Despite its small population (under 20 million), Australia has been able to maintain five television networks, three entirely commercial, one partly so, and the fifth--approximating to Britain's British Broadcasting Corporation--valiantly surviving on government subsidy alone. One of the quintet, SBS (Special Broadcasting Service), created in 1980, is the most successful and highly regarded multicultural service in the world.

The inclusion of "Australian content" in drama, documentaries, comedy and other types of programming is a cornerstone that, although significantly eroded since the glory days of the 1960s and 1970s, is still in place.

Early Days

Gays and lesbians, certainly on a superficial reading of the near half-century of Australian small screen entertainment, have played an integral part in the mix. During the very first hour of transmission, in September 1956, urbane queer artist Jeffery Smart, standing in front of a studio fireplace, expatiated on painting in the children's series, The Argonauts' Club.

Smart was very much outside the stereotype of the hard-drinking, sun-browned, fair dinkum Aussie bloke, known as an "ocker," prepared to do and die for his "mates." Although less durable as the 1960s opened up Australia to more diverse influences, the ocker, with his sometimes unstable and dangerous mix of good humor and misogyny, was the predominant image of the Aussie male.

With this strain of homo-emotionalism came a degree of sexual activity, none of which was ever fully reflected in Australian film or television. During the successive conservative governments of Robert Menzies, a lid was kept on the country's sexual tensions and injustices through a combination of legal sanctions, religious puritanism, and sometimes draconian censorship.

The 1970s

The mold was broken, or appeared to be, with the noisy arrival of a late night soap called Number 96 in 1972. Nudity, both male and female, sexual high jinks, and increasingly outrageous plotlines (including "The Knicker-Snipper") were de rigueur.

From the very first episode, Number 96 was labeled immoral trash, pornography, designed to corrupt the nation. Heedless of these admonitions, the Australian public could not get enough of the very full lives of this group of people living in a Sydney apartment block.

One of its most popular residents was quietly spoken, intelligent, handsome young lawyer, Don Finlayson (played by Joe Hasham), who, it soon became clear, was gay, living with a lover, and inescapably good, kind and decent: a pillar of the community. Not quite a fair dinkum Aussie bloke, but close.

Don was later joined by a more flouncing gay man, who, in a manner typical of a series vowed and determined to upset viewers' rigid expectations, began an affair with a woman.

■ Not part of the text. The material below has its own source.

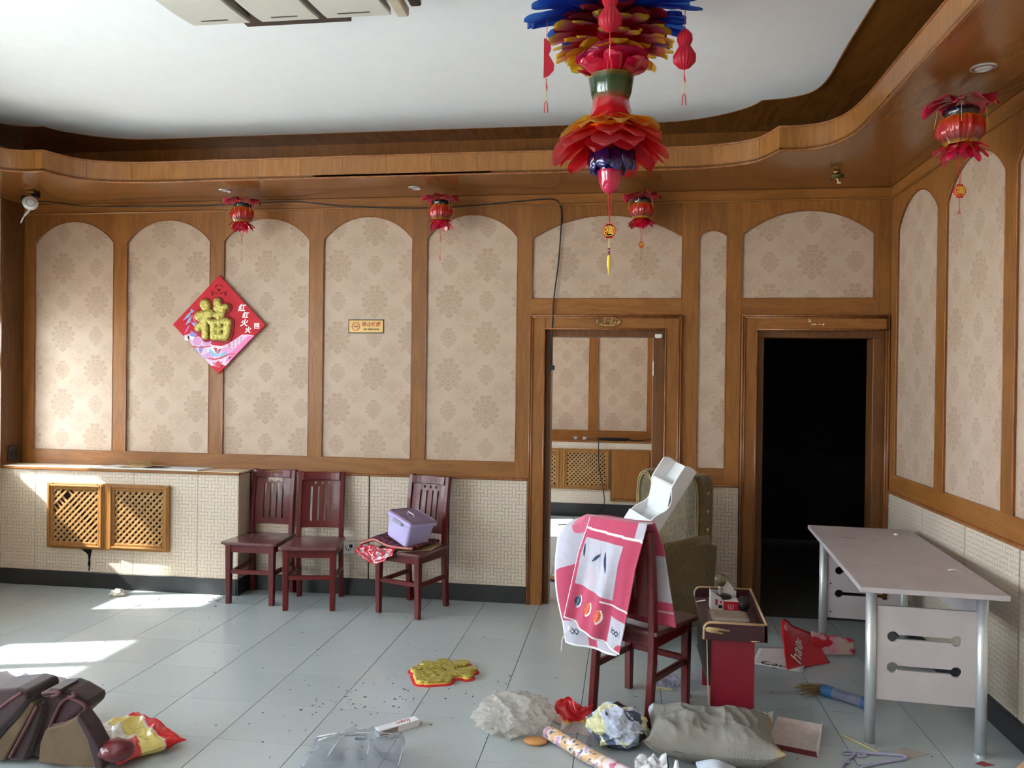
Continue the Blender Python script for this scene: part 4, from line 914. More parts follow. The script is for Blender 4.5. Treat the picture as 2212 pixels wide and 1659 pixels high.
pprint('printed_violet', [[(-.225, -.045), (-.24, -.085), (-.2, -.095), (-.17, -.08), (-.2, -.06)], [(-.15, -.16), (-.12, -.165), (-.14, -.225), (-.16, -.2)]], (140, 130, 206), .0184)
SILV = flat('silver_ink', (176, 174, 170), .3, .5)
for ch, x, y, s in (('红', .185, .125, .058), ('红', .215, .07, .05), ('火', .205, .012, .06), ('火', .236, -.042, .05)): ob('brush_lettering', MB().add(*text(ch, s, .0004, .25, .0012), Matrix.Translation((x, -.0176, y)) @ WALLM), SILV, po)
for x, y, s in ((.31, -.008, .02), (-.137, .175, .016)):
    ob('printed_seal', MB().add(*shape([[(x - s, y - s), (x + s, y - s), (x + s, y + s), (x - s, y + s)], [(x - s * .8, y - s * .8), (x + s * .8, y - s * .8), (x + s * .8, y + s * .8), (x - s * .8, y + s * .8)]], .0003), P2(0, .0176)), SILV, po)
    ob('seal_lettering', MB().add(*text('福', s * 1.5, .0003), Matrix.Translation((x, -.0176, y)) @ WALLM), SILV, po)
INKR = flat('poster_ink_red', (190, 30, 60), .5)
for k, (x, y0, n_) in enumerate(((.185, -.10, 5), (.155, -.115, 5), (.125, -.13, 5))):
    for q in range(n_): ob('small_lettering', MB().add(*text('大吉大利好运年年有余福寿康'[(k * 5 + q) % 13], .014, .0003), Matrix.Translation((x, -.0180, y0 - .017 * q)) @ WALLM), INKR, po)
ob('small_lettering', MB().add(*text('福', .03, .0003), Matrix.Translation((.09, -.018, -.155)) @ WALLM), INKR, po); ob('small_lettering', MB().add(*text('吉祥', .014, .0003), Matrix.Translation((-.235, -.0185, -.125)) @ WALLM), INKR, po)
FS = .305
sh = ob('foam_backing', MB().add(FGV, FGF, Matrix.Translation((-.028, -.0170, .03)) @ WALLM @ Matrix.Diagonal((FS, FS, .010, 1))), flat('poster_foam_red', (150, 14, 30), .6), po)
ob('raised_character', MB().add(FUV, FUF, Matrix.Translation((-.03, -.024, .034)) @ WALLM @ Matrix.Diagonal((FS, FS, .026, 1))), GOLD, po, smooth=True, label='raised gold glitter good-fortune character')
# its twin on the floor
AXF = Matrix.Translation((-.985, 4.27, 0)) @ Matrix.Rotation(radians(-62), 4, 'Z')
fu = thing('foam_character', 'fallen gold glitter foam character with a red backing lying flat on the floor tiles', 'decoration', M=AXF)
ob('red_backing', MB().add(FGV, FGF, Matrix.Diagonal((.33, .33, .007, 1))), flat('foam_red_sheet', (206, 40, 52), .6), fu)
ob('yellow_layer', MB().add(FUV, FUF, Matrix.Translation((0, 0, .006)) @ Matrix.Diagonal((.332, .332, .014, 1))), flat('foam_yellow', (236, 196, 92), .7), fu)
ob('gold_face', MB().add(FUV, FUF, Matrix.Translation((.004, .003, .019)) @ Matrix.Diagonal((.332, .332, .012, 1))), GOLD, fu, smooth=True)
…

Number 96 begat The Box, even sexier and set in a television station. It displayed a bisexual woman kissing an underage teenage girl. The same show also rang changes on the portrayal of the effeminate gay man: flapping wrists and camp patter but consistently presented as a competent professional and well respected. The actor playing this role, Paul Karo, won the most popular TV Actor award of 1975.

"Real" homosexuals began to appear occasionally on television after the advent of Number 96. On a segment of the Australian Broadcasting Corporation's groundbreaking Chequerboard series (1972), one man actually kissed his lover on screen. The day after transmission, the man was dismissed from his administrative job with one of the Sydney churches.